(begin)

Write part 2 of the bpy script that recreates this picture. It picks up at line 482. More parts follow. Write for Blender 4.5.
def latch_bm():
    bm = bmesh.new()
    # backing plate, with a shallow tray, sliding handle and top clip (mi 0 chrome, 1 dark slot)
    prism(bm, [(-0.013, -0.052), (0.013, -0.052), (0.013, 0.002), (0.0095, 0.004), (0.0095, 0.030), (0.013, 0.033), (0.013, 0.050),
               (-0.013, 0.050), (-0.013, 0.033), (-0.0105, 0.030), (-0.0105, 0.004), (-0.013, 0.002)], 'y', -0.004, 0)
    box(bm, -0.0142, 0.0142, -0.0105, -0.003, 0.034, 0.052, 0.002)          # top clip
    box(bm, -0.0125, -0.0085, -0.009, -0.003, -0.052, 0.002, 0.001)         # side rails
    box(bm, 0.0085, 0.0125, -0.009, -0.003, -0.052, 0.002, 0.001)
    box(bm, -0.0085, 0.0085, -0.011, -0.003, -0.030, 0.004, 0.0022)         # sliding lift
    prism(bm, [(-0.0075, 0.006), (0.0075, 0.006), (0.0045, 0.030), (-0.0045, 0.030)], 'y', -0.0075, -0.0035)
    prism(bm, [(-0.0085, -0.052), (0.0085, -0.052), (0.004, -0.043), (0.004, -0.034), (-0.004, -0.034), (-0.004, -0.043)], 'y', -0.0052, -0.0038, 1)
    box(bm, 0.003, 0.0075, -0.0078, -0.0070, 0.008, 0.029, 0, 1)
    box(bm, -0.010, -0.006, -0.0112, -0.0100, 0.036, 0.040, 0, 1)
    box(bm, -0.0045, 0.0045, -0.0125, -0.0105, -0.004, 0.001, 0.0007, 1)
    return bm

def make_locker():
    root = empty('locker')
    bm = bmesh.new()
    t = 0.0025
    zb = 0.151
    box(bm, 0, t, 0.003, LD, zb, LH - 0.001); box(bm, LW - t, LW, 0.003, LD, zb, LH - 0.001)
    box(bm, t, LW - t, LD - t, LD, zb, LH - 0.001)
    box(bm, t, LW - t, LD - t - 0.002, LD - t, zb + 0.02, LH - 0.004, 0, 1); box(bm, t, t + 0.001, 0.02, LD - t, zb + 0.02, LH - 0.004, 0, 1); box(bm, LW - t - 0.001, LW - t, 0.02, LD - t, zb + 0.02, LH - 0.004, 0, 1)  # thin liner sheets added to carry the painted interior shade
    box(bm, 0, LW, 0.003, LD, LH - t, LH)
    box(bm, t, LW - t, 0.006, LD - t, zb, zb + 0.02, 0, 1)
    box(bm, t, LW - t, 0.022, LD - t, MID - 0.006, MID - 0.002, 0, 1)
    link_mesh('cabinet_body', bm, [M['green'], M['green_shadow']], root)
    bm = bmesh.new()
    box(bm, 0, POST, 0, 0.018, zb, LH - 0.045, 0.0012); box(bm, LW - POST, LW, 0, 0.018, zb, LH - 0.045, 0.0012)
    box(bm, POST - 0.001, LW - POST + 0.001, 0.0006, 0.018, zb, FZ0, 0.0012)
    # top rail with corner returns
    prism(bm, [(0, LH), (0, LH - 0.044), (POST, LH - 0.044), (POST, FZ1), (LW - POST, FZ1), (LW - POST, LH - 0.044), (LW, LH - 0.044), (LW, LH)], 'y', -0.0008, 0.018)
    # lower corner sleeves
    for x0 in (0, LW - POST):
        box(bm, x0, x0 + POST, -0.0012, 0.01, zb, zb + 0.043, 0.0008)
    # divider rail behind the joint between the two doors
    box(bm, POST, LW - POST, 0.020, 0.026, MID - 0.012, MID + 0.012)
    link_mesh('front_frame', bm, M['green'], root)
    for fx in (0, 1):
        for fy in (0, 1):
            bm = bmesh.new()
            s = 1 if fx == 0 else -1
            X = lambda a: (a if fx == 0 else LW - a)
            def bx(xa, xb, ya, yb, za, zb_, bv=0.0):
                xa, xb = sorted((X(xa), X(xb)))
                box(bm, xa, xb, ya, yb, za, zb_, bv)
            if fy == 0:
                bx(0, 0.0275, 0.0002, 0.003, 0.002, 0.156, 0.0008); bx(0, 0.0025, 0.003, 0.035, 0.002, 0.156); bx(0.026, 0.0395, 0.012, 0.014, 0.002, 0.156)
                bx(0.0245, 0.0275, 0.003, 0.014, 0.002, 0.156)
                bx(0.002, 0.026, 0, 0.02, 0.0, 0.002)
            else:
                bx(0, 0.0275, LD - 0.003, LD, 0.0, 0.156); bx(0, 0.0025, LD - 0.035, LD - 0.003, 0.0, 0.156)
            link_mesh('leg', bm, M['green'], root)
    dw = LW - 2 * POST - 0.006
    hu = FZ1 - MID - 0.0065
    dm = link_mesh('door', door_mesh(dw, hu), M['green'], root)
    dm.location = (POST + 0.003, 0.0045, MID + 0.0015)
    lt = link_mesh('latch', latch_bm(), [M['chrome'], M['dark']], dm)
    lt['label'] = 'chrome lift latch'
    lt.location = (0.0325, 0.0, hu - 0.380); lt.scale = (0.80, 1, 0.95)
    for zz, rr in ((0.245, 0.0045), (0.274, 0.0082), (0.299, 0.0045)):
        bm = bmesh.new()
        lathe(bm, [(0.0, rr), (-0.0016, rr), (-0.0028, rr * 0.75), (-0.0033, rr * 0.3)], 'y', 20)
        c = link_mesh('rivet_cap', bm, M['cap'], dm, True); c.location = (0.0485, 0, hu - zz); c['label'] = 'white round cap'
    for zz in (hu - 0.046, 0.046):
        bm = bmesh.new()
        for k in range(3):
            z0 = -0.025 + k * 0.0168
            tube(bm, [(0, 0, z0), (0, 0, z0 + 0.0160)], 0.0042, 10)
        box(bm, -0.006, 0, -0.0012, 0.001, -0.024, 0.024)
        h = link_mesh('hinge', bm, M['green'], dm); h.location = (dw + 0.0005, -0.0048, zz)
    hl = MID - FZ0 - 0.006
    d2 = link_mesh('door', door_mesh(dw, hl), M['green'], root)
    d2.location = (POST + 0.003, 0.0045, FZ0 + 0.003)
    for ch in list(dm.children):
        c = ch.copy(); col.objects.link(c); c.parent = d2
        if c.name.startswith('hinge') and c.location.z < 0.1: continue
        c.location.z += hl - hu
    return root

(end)
(begin)

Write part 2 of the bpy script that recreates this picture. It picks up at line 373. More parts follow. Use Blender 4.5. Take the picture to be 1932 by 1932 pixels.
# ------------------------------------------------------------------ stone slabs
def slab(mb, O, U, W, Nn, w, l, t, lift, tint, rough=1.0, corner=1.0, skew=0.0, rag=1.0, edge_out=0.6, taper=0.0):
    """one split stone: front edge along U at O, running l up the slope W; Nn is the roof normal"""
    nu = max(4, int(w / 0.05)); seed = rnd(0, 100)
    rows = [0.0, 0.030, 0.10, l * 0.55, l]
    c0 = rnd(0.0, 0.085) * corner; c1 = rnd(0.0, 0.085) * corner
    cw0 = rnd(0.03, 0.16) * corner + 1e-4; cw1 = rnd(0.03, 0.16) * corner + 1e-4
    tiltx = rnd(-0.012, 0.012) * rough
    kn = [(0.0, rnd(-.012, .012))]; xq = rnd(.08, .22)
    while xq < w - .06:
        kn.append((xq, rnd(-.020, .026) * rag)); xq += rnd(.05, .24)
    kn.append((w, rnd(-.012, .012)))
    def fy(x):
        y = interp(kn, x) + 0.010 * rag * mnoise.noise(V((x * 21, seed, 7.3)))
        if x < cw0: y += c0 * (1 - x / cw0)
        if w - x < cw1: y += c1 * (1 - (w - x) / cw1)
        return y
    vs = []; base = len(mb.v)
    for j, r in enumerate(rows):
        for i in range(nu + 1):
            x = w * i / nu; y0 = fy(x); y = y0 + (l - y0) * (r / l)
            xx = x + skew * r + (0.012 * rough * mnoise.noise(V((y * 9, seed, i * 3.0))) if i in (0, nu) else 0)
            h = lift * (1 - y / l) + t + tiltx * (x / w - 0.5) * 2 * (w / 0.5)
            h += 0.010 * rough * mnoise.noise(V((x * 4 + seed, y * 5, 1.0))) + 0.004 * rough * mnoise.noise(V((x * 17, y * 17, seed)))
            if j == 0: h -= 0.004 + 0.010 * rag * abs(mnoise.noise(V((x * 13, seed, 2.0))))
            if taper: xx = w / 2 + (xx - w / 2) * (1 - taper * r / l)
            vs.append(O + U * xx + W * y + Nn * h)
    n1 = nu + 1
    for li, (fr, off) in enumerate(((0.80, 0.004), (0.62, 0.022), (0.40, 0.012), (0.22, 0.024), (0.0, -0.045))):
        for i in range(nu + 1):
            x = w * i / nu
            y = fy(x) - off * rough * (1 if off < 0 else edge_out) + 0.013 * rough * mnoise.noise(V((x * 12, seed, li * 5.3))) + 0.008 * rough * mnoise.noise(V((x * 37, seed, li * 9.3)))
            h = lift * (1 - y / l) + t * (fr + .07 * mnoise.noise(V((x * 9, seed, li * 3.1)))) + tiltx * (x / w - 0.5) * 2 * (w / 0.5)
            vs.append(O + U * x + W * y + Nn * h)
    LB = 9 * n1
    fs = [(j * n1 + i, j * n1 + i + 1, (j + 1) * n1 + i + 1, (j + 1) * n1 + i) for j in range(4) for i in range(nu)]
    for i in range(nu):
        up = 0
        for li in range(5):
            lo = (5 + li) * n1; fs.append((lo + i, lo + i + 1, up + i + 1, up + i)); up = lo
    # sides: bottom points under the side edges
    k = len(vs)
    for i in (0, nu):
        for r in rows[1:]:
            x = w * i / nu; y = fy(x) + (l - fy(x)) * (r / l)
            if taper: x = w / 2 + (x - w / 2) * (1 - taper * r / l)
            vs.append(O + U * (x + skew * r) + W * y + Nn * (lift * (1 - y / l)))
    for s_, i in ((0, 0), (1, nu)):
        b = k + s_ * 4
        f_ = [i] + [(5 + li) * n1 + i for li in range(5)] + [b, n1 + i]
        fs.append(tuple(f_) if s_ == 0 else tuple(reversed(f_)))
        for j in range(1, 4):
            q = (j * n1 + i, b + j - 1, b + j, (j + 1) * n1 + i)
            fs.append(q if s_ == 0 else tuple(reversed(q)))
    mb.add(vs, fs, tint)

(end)
(begin)

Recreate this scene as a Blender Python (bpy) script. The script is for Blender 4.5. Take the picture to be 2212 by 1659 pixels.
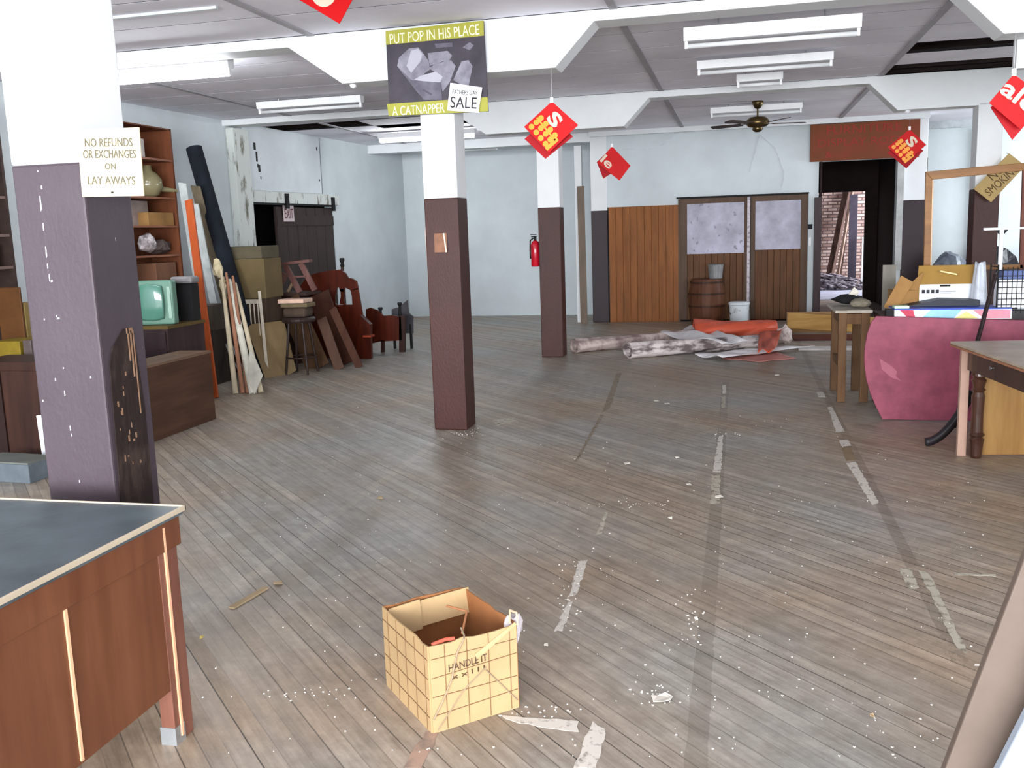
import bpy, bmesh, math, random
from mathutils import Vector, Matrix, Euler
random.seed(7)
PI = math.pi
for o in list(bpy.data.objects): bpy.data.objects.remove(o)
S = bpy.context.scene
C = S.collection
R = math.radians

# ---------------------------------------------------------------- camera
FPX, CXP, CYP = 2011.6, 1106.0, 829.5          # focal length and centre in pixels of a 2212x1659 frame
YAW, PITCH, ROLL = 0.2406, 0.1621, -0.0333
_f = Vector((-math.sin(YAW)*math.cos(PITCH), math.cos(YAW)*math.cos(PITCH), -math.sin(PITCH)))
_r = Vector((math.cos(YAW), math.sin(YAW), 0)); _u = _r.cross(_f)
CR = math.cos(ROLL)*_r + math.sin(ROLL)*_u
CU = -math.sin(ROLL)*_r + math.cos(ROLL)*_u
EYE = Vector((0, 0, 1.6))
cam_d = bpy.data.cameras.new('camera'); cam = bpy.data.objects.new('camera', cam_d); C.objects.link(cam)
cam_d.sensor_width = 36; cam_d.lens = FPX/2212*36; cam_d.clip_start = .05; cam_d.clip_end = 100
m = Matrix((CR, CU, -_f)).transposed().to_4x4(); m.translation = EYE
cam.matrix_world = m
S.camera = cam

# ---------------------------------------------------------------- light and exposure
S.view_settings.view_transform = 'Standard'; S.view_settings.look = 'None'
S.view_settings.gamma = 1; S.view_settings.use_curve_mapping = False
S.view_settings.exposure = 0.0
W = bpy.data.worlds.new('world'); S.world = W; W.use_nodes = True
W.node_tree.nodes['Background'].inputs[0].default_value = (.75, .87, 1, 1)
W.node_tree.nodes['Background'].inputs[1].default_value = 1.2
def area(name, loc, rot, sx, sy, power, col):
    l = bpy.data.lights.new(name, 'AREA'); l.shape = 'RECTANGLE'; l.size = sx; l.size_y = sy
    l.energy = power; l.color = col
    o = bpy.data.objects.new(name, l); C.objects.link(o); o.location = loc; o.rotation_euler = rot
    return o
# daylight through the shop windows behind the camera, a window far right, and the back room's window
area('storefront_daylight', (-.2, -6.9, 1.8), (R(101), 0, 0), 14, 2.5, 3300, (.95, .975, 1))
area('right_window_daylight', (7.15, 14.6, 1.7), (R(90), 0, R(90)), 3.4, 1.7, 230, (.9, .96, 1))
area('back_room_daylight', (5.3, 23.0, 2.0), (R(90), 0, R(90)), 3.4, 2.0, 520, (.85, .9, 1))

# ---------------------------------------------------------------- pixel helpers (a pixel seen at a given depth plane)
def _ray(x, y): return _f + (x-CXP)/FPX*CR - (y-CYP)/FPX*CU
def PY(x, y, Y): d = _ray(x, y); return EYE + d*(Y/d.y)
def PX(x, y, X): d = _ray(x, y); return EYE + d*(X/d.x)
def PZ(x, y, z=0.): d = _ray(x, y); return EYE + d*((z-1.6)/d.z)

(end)

Reply with only the number of lines in the material above where the string "scene" appears.

# EXERCISE OUTPUT
2